After 12 years of living in Britain, says Brian Klaas on Substack, I’ve become a dual US-UK citizen. Here, in no particular order, is what I’ve learnt about my adopted home. “There is interesting history everywhere.” Growing up, I was taken on a school trip to see a building in Minnesota because it was built in 1891; since moving here, I’ve lived in a cottage constructed more than four centuries ago, in 1578. (“It had no closets. The floor was slanted. It was lovely.”) The villages are “utterly charming”; the pubs wonderful. “There is virtually zero risk of getting shot.” British people are, for the most part, “friendly, polite and terrified of social awkwardness”.
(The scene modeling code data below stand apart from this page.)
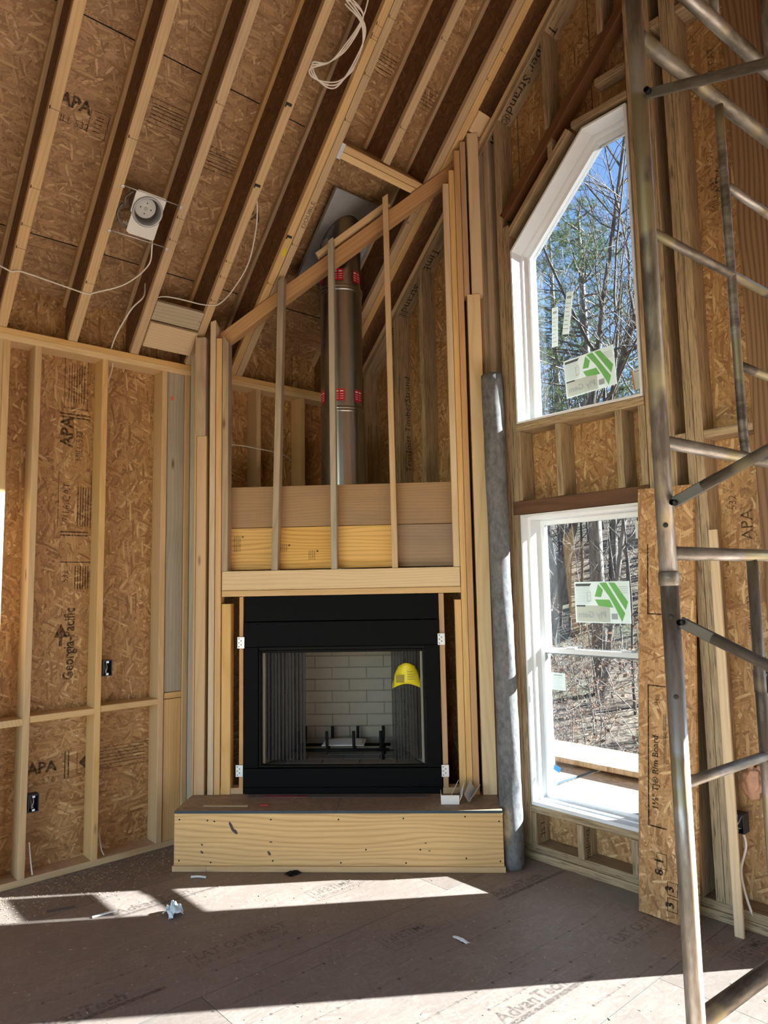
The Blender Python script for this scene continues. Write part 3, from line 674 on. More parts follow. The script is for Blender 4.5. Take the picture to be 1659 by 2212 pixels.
# left cluster
fst('stud', (-.836, -.822), (zB, 3.20), 'fir'); fst('stud', (-.820, -.757), (zB, 2.539), 'pine'); fst('stud', (-.831, -.765), (2.541, 3.19), 'pine_aged')
fst('stud', (-.737, -.701), (zB, 3.285), 'pine_pale', hi=(S * .6, 0, 0)); fst('stud', (-.697, -.660), (zB, 3.18), 'pine'); 
fst('stud', (-.656, -.617), (1.677, 3.175), 'pine_aged', hi=(-.9, -.9, 0))
fst('trimmer', (-.655, -.597), (zB, 1.472), 'pine', d=(1.0, 1.075)); fst('trimmer', (-.545, -.519), (zB + .037, 1.514), 'fir', d=(.99, 1.07))
# right cluster
fst('trimmer', (.692, .724), (zB + .037, 1.514), 'fir', d=(.99, 1.07)); fst('trimmer', (.789, .829), (zB, 1.474), 'pine', d=(1.0, 1.075))
fst('stud', (.790, .829), (1.677, 4.16), 'pine_pale'); fst('stud', (.831, .866), (zB, 4.25), 'pine'); fst('stud', (.868, .906), (zB, 4.385), 'fir')
fst('stud', (.908, .943), (3.395, 4.44), 'fir', d=(1.0, 1.085)); fst('stud', (.925, 1.008), (zB, 3.400), 'pine_pale', d=(.996, 1.09)); fst('stud', (.957, 1.028), (3.402, 4.50), 'pine_pale')
fst('stud', (1.032, 1.068), (zB, 4.50), 'pine_aged', d=(.93, 1.03))
# cripple studs
for (t, w_, zt_, m, bend) in ((-.322, .040, 3.565, 'pine_aged', -.03), (.052, .037, 3.82, 'pine_grey', .0), (.430, .036, 4.10, 'pine', .01)):
    zc = (1.677 + zt_) / 2
    a = tdz(t + (-.0 if bend else 0), 1.038, 1.677); b = tdz(t - bend * 1.6, 1.038, zt_)
    o = stick('cripple_stud', a, b, .084, w_, TA[1], m, fr, hi=(.7 * S, .7 * S, 0))
# header, lower strip and planks behind the cripples
fb('header', (-.652, .827), DF, (1.556, 1.675), 'pine_pale', fr); fb('header_strip', (-.652, .829), (.99, 1.082), (1.517, 1.554), 'pine', fr)
fb('plank', (-.705, .86), (.956, .992), (1.953, 2.216), 'plank_brown', fr)
fb('plank', (-.705, -.318), (.957, .992), (1.684, 1.950), 'plank_yellow', fr); fb('plank', (-.305, .052), (.957, .992), (1.684, 1.950), 'plank_yellow', fr)
fb('plank', (.054, .436), (.957, .992), (1.684, 1.950), 'plank_yellow', fr); fb('plank', (.438, .86), (.957, .992), (1.684, 1.950), 'plank_brown', fr)
# sloped top plate following the roof
UP = (TA[0] * 1 + V((0, 0, S))).normalized(); UN = (V((0, 0, 1)) - UP * UP.z).normalized()
def sl(t, d, dz): return tdz(t, d, (t + d) * S + dz)
stick('sloped_plate', sl(-.83, .955, 3.015), sl(1.04, .955, 3.015), .084, .076, UN, 'fir', fr)
stick('sloped_plate_cap', sl(-.05, .975, 3.10), sl(.43, .975, 3.10), .034, .06, UN, 'pine_pale', fr)
fb('sole_plate', (-.66, -.52), (.99, 1.07), (zB, zB + .036), 'pine', fr); fb('sole_plate', (.69, .79), (.99, 1.07), (zB, zB + .036), 'pine', fr)
fb('end_stud', (-.90, -.862), (.93, .967), (.0, 3.16), 'pine_grey', fr)
for t0, zz, ww in ((-.60, 1.90, .10), (-.12, 1.80, .06), (.03 - .33, 1.84, .04)): marks('grade_stamp', [rect(0, ww, k * .012, k * .012 + .004) for k in range(4)] + [rect(.0, .012, .05, .062)], tdz(t0, .992, zz), (0, 0, -1), TA[0], 'stamp_ink', fr)

# ------------------------------------------------------------------ prefabricated fireplace
fp = empty('fireplace', tuple(tdz(.085, .8, .33)), label='black steel prefabricated fireplace insert with mesh curtains', cat='fireplace')
f0, f1 = -.511, .686
body = fb('cabinet_back', (f0 + .01, f1 - .01), (.36, .372), (.33, 1.51), 'black_metal', fp)
for a, b in ((f0 + .005, f0 + .012), (f1 - .012, f1 - .005)): fb('cabinet_side', (a, b), (.374, 1.06), (.33, 1.51), 'black_metal', fp)
fb('cabinet_top', (f0 + .013, f1 - .013), (.374, 1.05), (1.498, 1.508), 'galvanised', fp)
fb('upper_panel', (f0 + .006, f1 - .006), (1.055, 1.080), (1.361, 1.514), 'black_metal', fp); fb('louver_panel', (f0, f1), (1.055, 1.086), (1.206, 1.357), 'black_metal', fp)
fb('lower_panel', (f0 - .004, f1 - .002), (1.055, 1.084), (.372, .482), 'black_metal', fp); fb('base_rail', (f0, f1 - .004), (1.045, 1.072), (.329, .369), 'black_metal', fp)
fb('face_side', (f0 - .002, -.424), (1.055, 1.080), (.485, 1.203), 'black_metal', fp); fb('face_side', (.600, f1 - .002), (1.055, 1.080), (.485, 1.203), 'black_metal', fp)
fb('opening_frame', (-.421, .597), (1.045, 1.072), (1.184, 1.203), 'black_iron', fp); fb('opening_frame', (-.421, .597), (1.04, 1.072), (.485, .496), 'black_iron', fp)
fb('opening_frame', (-.421, -.411), (1.045, 1.074), (.498, 1.182), 'black_iron', fp); fb('opening_frame', (.587, .597), (1.045, 1.074), (.498, 1.182), 'black_iron', fp)
fb('smoke_shield', (-.405, .58), (.98, 1.04), (1.165, 1.18), 'black_iron', fp)
for a, b, s_ in ((-.409, -.393, -1), (.569, .585, 1)): fb('refractory_edge', (a, b), (.985, 1.03), (.50, 1.165), 'firebrick', fp)
# refractory back, sides and floor, each of single bricks on a mortar bed
bk = fb('back_panel', (-.27, .44), (.535, .555), (.47, 1.26), 'mortar', fp)
rh, rw_ = .078, .235
for r_ in range(10):
    z0 = .478 + r_ * rh
    t = -.268 - (rw_ / 2 if r_ % 2 else 0)
    while t < .435:
        a, b = max(t, -.266), min(t + rw_ - .006, .436)
        if b - a > .02: fb('brick', (a, b), (.553, .562 + random.random() * .003), (z0, z0 + rh - .006), 'firebrick', bk, ch=.003)
        t += rw_
for s_, (tb, tf) in ((-1, (-.268, -.405)), (1, (.438, .582))):
    a, b = tdz(tb, .565, 0), tdz(tf, 1.0, 0); X = (b - a).normalized(); L = (b - a).length; inn = V((-X.y, X.x, 0)) if s_ > 0 else V((X.y, -X.x, 0))
    if inn.dot(TA[0]) * s_ > 0: inn = -inn
    sp_ = slab('side_panel', (a + b) / 2 + V((0, 0, .85)) - inn * .014, (X, inn, AX[2]), (L, .02, .74), 'mortar', fp)
    for r_ in range(9):
        z0 = .486 + r_ * rh; q = -(rw_ / 2 if r_ % 2 else 0)
        while q < L - .02:
            c0, c1 = max(q, .004), min(q + rw_ - .006, L - .004)
            if c1 - c0 > .02: slab('brick', a + X * (c0 + c1) / 2 + V((0, 0, z0 + rh / 2)) , (X, inn, AX[2]), (c1 - c0, .012, rh - .006), 'firebrick', sp_, ch=.003)
            q += rw_
fl_ = fb('floor_panel', (-.41, .585), (.56, 1.03), (.44, .462), 'mortar', fp)
for r_ in range(4):
    d0 = 1.028 - r_ * .112; t = -.408 - (.12 if r_ % 2 else 0)
    while t < .58:
        a, b = max(t, -.406), min(t + .229, .582)
        if b - a > .02: fb('brick', (a, b), (d0 - .106, d0), (.461, .472), 'firebrick', fl_, ch=.003)
        t += .235
fb('firebox_roof', (-.40, .575), (.56, .975), (1.262, 1.274), 'black_iron', fp)
# mesh curtains
def curtain(t0, t1, n):
    vs, fs = [], []; m = 90; L = t1 - t0
    for i in range(m + 1):
        f = i / m; dd = .010 * math.sin(f * n * 2 * math.pi) + .004 * math.sin(f * n * 4.7 + 1)
        for z in (0, .655): vs.append(V((f * L, dd * (1.0 + .3 * (z == 0)), z)))
    for i in range(m): fs.append((2 * i, 2 * i + 2, 2 * i + 3, 2 * i + 1))
    return mk('mesh_curtain', vs, fs, 'chain_mesh', fp, basis(tdz(t0, 1.0, .512), TA[0], -TA[1], TA[2]), smooth=True)
curtain(-.388, -.145, 11); curtain(.39, .565, 9)
pipe('curtain_rod', [tdz(-.40, 1.0, 1.172), tdz(.58, 1.0, 1.172)], .005, 'black_iron', fp)
# log grate
gr = empty('log_grate', tuple(tdz(.07, .78, .473)), label='black iron log grate inside the fireplace', cat='grate')
for t in (-.21, -.03, .14, .31):
    pipe('grate_bar', spline([tdz(t, .62, .64), tdz(t, .63, .56), tdz(t, .68, .545), tdz(t, .82, .545), tdz(t, .88, .56), tdz(t, .895, .66)], 5), .010, 'black_iron', gr, seg=6)
for d in (.68, .83): pipe('cross_bar', [tdz(-.26, d, .532), tdz(.36, d, .532)], .010, 'black_iron', gr, seg=6)
for t in (-.22, .32):
    for d in (.68, .83): pipe('leg', [tdz(t, d, .473), tdz(t, d, .53)], .010, 'black_iron', gr, seg=6)
def sheet(name, o, X, Y, w_, h_, mat, f, parent=None, nx=10, ny=6, **k):
    X, Y = V(X).normalized(), V(Y).normalized(); Z = X.cross(Y); vs, fs = [], []; th = .0012
    for s_ in (0, 1):
        for j in range(ny + 1):
            for i in range(nx + 1): vs.append(V((i / nx * w_, j / ny * h_, f(i / nx, j / ny) + s_ * th)))
    n = (nx + 1) * (ny + 1)
    for j in range(ny):
        for i in range(nx):
            a = j * (nx + 1) + i; q = (a, a + 1, a + nx + 2, a + nx + 1); fs += [q[::-1], tuple(v + n for v in q)]
    rim = [i for i in range(nx + 1)] + [j * (nx + 1) + nx for j in range(1, ny + 1)] + [ny * (nx + 1) + i for i in range(nx - 1, -1, -1)] + [j * (nx + 1) for j in range(ny - 1, 0, -1)]
    for a, b in zip(rim, rim[1:] + rim[:1]): fs.append((a, b, b + n, a + n))
    return mk(name, vs, fs, mat, parent, basis(V(o), X, Y, Z), smooth=True, **k)
sheet('instruction_booklet', tdz(-.07, .86, .557), TA[0], -TA[1], .27, .19, 'paper', lambda u, v: .006 + .012 * math.sin(u * 3.1) * v, label='white folded papers lying on the log grate', cat='papers')
tagm = sheet('hang_tag', tdz(.395, 1.004, .945), TA[0], TA[2], .180, .135, 'yellow_tag', lambda u, v: .045 * math.sin(u * math.pi) , label='bright yellow warning tag hanging on the fireplace mesh curtain', cat='tag')
for v in tagm.data.vertices:
    u = v.co.x / .18; q = v.co.y / .135; v.co.x = .09 + (u - .5) * .18 * (1 - .42 * q ** 2); v.co.y += .035 * math.sin(u * math.pi) * (1 - .3 * q) - .01
marks('printed_block', [rect(.025, .075, .032, .078), rect(.095, .150, .05, .054), rect(.095, .150, .065, .069), rect(.095, .145, .08, .084), rect(.095, .140, .095, .099)], tdz(.395, 1.052, .945), TA[0], TA[2], 'tag_ink', tagm)
pipe('tag_string', [tdz(.478, 1.01, 1.085), tdz(.478, 1.006, 1.105), tdz(.478, 1.0, 1.12)], .002, 'black_iron', tagm, seg=5)
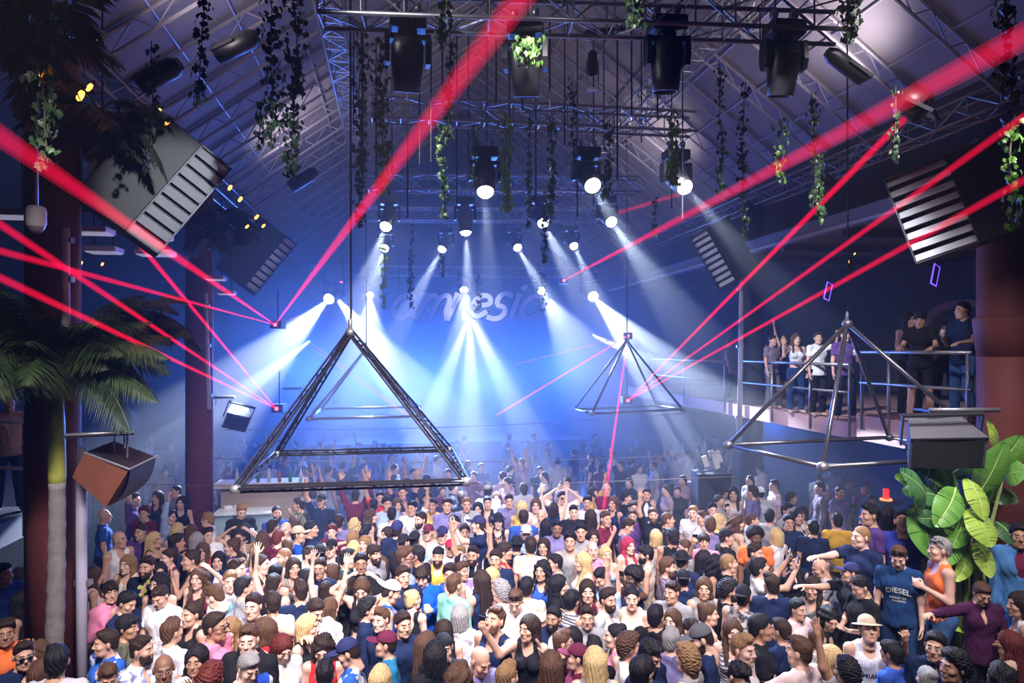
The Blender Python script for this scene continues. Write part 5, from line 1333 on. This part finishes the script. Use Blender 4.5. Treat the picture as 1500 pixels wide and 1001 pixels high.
def vine(label, px, y0, y1, d, dens=1.0, mat=None, s=.075, wid=.07, group='hanging ivy vines'):
    A = at(px, y0, d); B = at(px, y1, d); L = A.z - B.z; root = empty('ivy_vine', A); tag(root, label, 'hanging vine', group); n = max(4, int(L / .14)); P = []; x = y = 0
    for i in range(n + 1): P.append(Vector((x, y, -L * i / n))); x += vr.uniform(-.02, .02) - x * .1; y += vr.uniform(-.02, .02) - y * .1
    m = MB(); m.path(P, .006, 5); m.build('stem', VSTEM, root); m = MB(); k = int(L / .017 * dens)
    for i in range(k):
        t = vr.random() ** .85; q = P[min(n - 1, int(t * n))].lerp(P[min(n, int(t * n) + 1)], t * n % 1); a = vr.uniform(0, 2 * PI); r = vr.uniform(.15, 1) * wid * 1.1 * (1 - .35 * t)
        ivy_leaf(m, q + Vector((r * math.cos(a), r * math.sin(a), vr.uniform(-.02, .04))), Euler((vr.uniform(-.5, .6), vr.uniform(-.5, .5), a + PI / 2 + vr.uniform(-.6, .6))).to_matrix(), s * .8 * vr.uniform(.55, 1.15))
    m.build('leaves', mat or IVY, root)
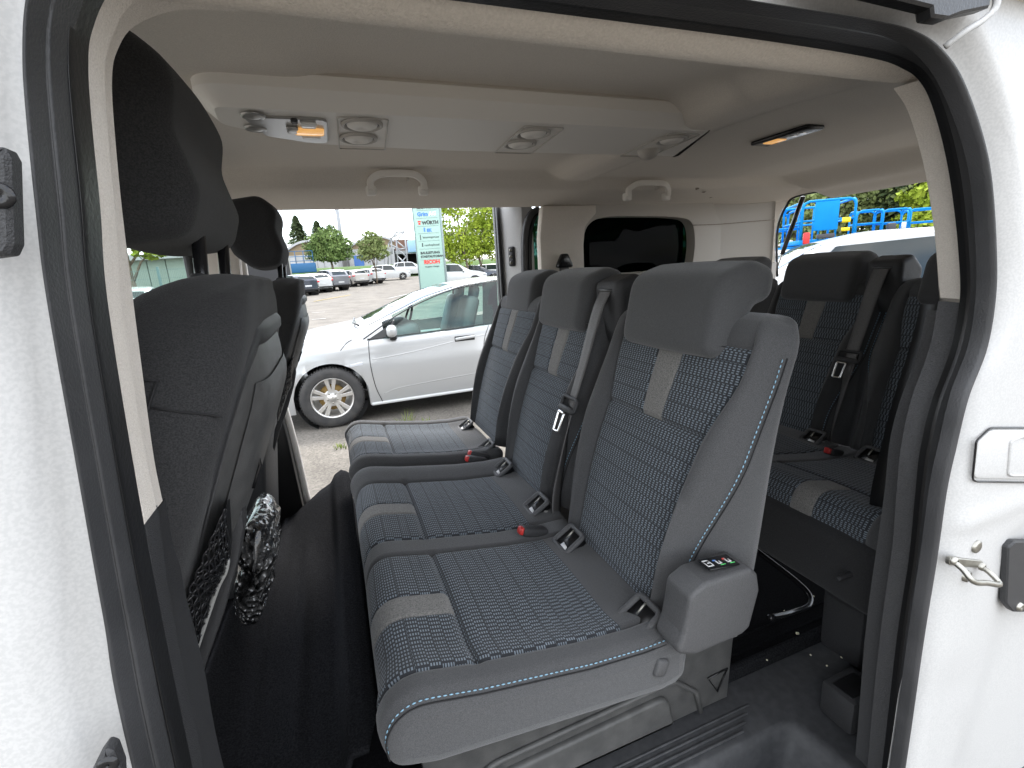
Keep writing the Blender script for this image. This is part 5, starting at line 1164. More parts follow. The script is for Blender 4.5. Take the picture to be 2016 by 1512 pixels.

There are plenty of oddities too. Many bathrooms don’t have a light switch; instead, you have to find a little string hanging from the ceiling and pull on it. “Nobody knows why.” Some people still warm up by pouring boiling water into a rubber bag – a “hot water bottle”, they call it – and press it against their bodies. “Yes, even in the 21st century.” Regional accents seem to change within the span of a few dozen miles. In contrast, I sound like a generic suburban Midwesterner who could “conceivably be from an area with a 1,000-1,500-mile radius”. And driving in the country can be a nightmare. Lanes can be so narrow that motorists have to reverse to what’s called a “passing place”, sometimes a great distance back, almost invariably over large tree roots. “Both drivers are obligated, by British social law, to wave.”